Furoshiki is a square piece of fabric (typically from 50×50 to 90×90 cm). The material can be anything from cotton, polyester to silk and is woven. It can be used repeatedly - over and over again. For wrapping something, such as clothes, groceries or a gift.

Learn more about wrapping using Furoshiki.

If you like the historical part, (furoshiki is da. 1300 years old), Furoshiki (風呂敷) is a type of traditional Japanese wrapping cloth traditionally used to transport clothes, gifts or other goods.

This is how my journey began
I was introduced to furoshiki some time ago, and I remember thinking, "That's brilliant - so many options in one square piece of fabric" (with more eco-friendly options, too). And when great people like Bryan from EcoEgo (www.ecoego.dk), and Lori Webb talked about furoshiki and showed me how they used our baby cotton cloth (a product that is no longer in our range) tied as a shopping bag, I have to surrender. I had to begin this journey. I found a concept that through learning, listening and refinement could be great for all of us non-Japanese people (or rather non-Asian people, as it seems that several countries in Asia actually have similar traditions).

How was I supposed to do that?
When I googled furoshiki, I found many displays of gift wraps and "bags" in multiple colors.

How could I combine the inspiration of a Japanese tradition with a new "it-makes-so-much-sense" trend using a Nordic expression and still make it uncomplicated to adopt? Yes, it was actually quite a task.

At first I decided to teach myself how to use this square cloth. Together with Bryan from EcoEgo, I convinced lovely Lori to run a Furoshiki workshop in the EcoEgo store in Copenhagen. Here sat 6-7 women and were tying the square pieces of cloth in different ways. We tried tying all different kinds of things, including gift wrapping with bottles of wine as well as tying a bag to hold a watermelon. It all felt quite peculiar. Because here we were - some Danish women engaged with American Lori, we tried to tie packaging to things, where the result neither looked Japanese nor was particularly beautiful, nor was it straightforward to do, easy or practical. Only Helle Vibeke, who has traveled a lot in Japan, was able to turn it into something beautiful, just like Lori where it was also natural.

This thought still makes me smile. What a beginning. Nevertheless, this also showed me that the journey I had started was probably more challenging than expected. Apart from Bryan, Lori, Helle Vibeke and I, who had seen the brilliance of using a piece of fabric, there was the rest of Denmark and Europe to convince.

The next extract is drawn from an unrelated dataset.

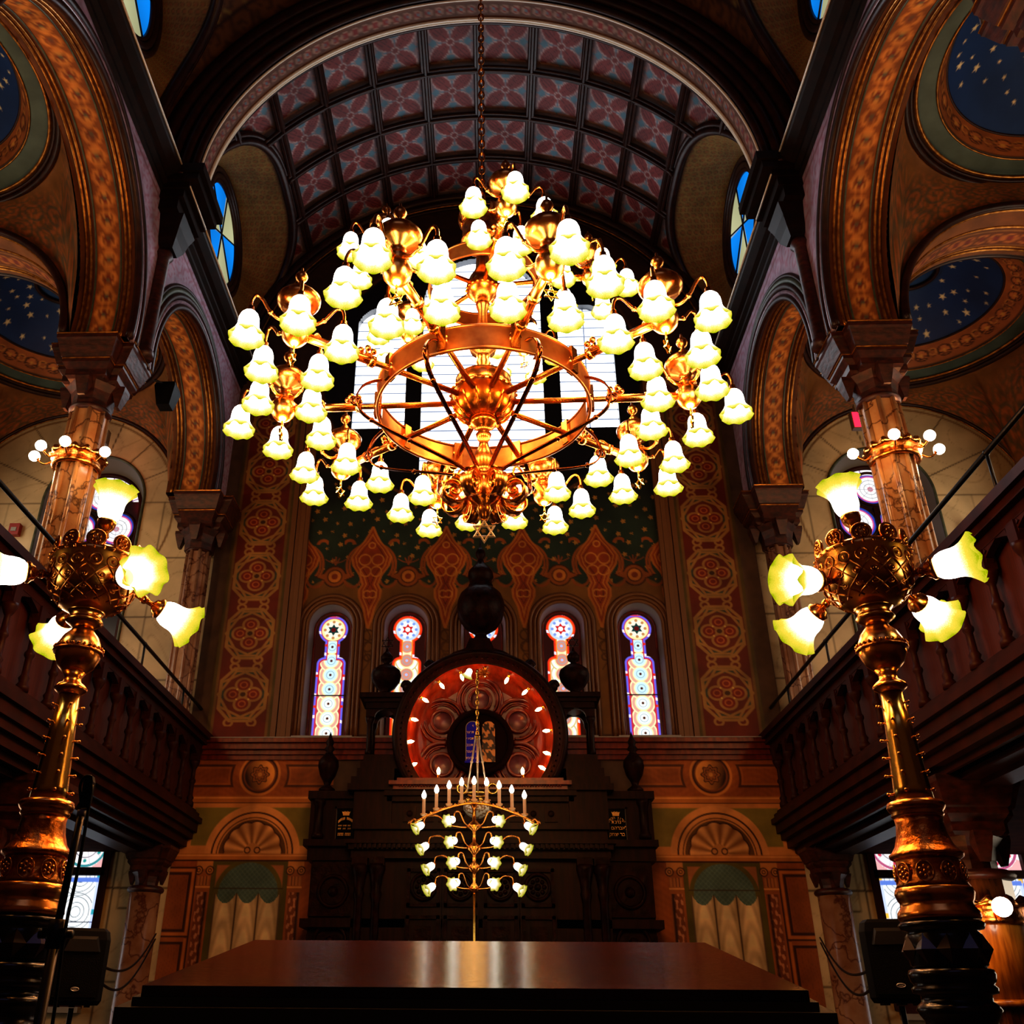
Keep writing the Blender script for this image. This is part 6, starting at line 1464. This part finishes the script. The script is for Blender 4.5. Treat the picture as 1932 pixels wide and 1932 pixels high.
t = empty('cup_holder', (-1.45, 2.95, 2.17), label='small pale-topped block clamped beside the microphone stand', cat='holder') if False else None
# ------------------------------------------------------------------ camera, world, colour
w = bpy.data.worlds.new('world'); SC.world = w; w.use_nodes = True
w.node_tree.nodes['Background'].inputs[0].default_value = (.25, .3, .42, 1); w.node_tree.nodes['Background'].inputs[1].default_value = .02
# daylight entering through windows behind the viewer and the clerestory, plus unseen fill added for the aisles
def area(name, loc, rot, sx, sy, power, col):
    l = bpy.data.lights.new(name, 'AREA'); l.shape = 'RECTANGLE'; l.size = sx; l.size_y = sy; l.energy = power; l.color = lin(col)
    o = bpy.data.objects.new(name, l); COL.objects.link(o); o.location = loc; o.rotation_euler = rot; return o
area('entrance_rose_daylight', (0, -3.9, 11.5), (math.radians(100), 0, 0), 5, 5, 40, '#a8b0ff')
for s in (-1, 1):
    for y in (13.4, 8.9):
        area('gallery_side_fill', (s*10.2, y, 9.2), (0, s*math.radians(84), 0), 4.0, 2.2, 110, '#ffe9cc')  # added to brighten the aisle; unseen, stands in for side windows
    area('lower_side_fill', (s*10.2, 13.3, 3.0), (0, s*math.radians(88), 0), 2.4, 2.2, 45, '#ffe9cc')  # added unseen fill under the gallery; the wall there has no window
cam = bpy.data.cameras.new('camera'); co = bpy.data.objects.new('camera', cam); COL.objects.link(co); SC.camera = co
F = 1782.; W = 1932.
cam.sensor_width = 36; cam.sensor_fit = 'HORIZONTAL'; cam.lens = 36*F/W; cam.shift_x = (966-863)/W; cam.clip_start = .05
pi_, ya, ro = math.radians(28.02), math.radians(2.13), math.radians(.485)
R = Matrix.Rotation(ya, 4, 'Z') @ Matrix.Rotation(pi/2+pi_, 4, 'X') @ Matrix.Rotation(-ro*-1, 4, 'Z')
co.matrix_world = T(.12, 0, 2.2) @ R
SC.view_settings.view_transform = 'Standard'
try: SC.view_settings.look = 'Medium High Contrast'
except Exception: pass
SC.view_settings.exposure = 0.0
SC.cycles.max_bounces = 5; SC.cycles.diffuse_bounces = 3; SC.cycles.glossy_bounces = 3; SC.cycles.sample_clamp_indirect = 6; SC.cycles.use_denoising = True; SC.cycles.adaptive_threshold = .045
SC.cycles.caustics_reflective = False; SC.cycles.caustics_refractive = False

A story needed to be created to tell people, and to make people know and understand furoshiki.

What exactly is the relevant WHY in this?
Why do so much work for a Japanese tradition that could just stay in Japan? Honestly, the idea really made sense to me and I can be quite persistent. When a good idea can initially be felt (and is verified) and has settled in me, then there is not much that can hold me back. The more I thought and read about furoshiki, the more it made sense.

Furoshiki "the art of wrapping things in a cloth" (let's call it that) can be more than just a new dimension:

  • Furoshiki used instead of gift wrapping paper - can save the environment from disposable paper (825 tonnes annually in Denmark alone. Source: AffaldPlus)
  • Furoshiki used instead of plastic bags - can save the environment from plastic bags (3.4 million tons of plastic bags are produced and used in the EU. About 90% are the very thin non-recyclable type of plastic bag. Source: unric.org)

In addition, our product - like everything else in our range - must be made from organic cotton. Free of pesticides, chemicals and heavy metals, of course. So everything can be wrapped in our cloths: your baby, swimming and sports equipment, your neck and the food for your picnic - all wrapped with a good conscience and with respect for the things you pack.

- Use the cloth as gift wrapping and save the environment from wasting disposable paper.

- Use the cloth as a bag when you go shopping and save the environment from plastic bags.

With a Nordic and simple expression
We hosted a design competition, and many good design proposals were submitted. Four designs were selected. Ann by Lubich Studio, Cecilie by Mintstudio, Helle by Helle Vibeke Jensen and Jasmine by Jasmine Watson.

Now the WHY was in place along with the expression and the practical aspects. We needed HOW to use it for our customers.

Together with the rest of the team, I developed the packaging and how-to videos. Many hours were spent drawing, filming, showing and telling to end up with a clean design that told the story in a simple way.

Below you can see our videos on Youtube.

Thanks for joining me this far - maybe we'll meet when you're out grocery shopping - with each of our wrapped furoshiki. If we do, we can give each other a 'we're connected' nod, okay?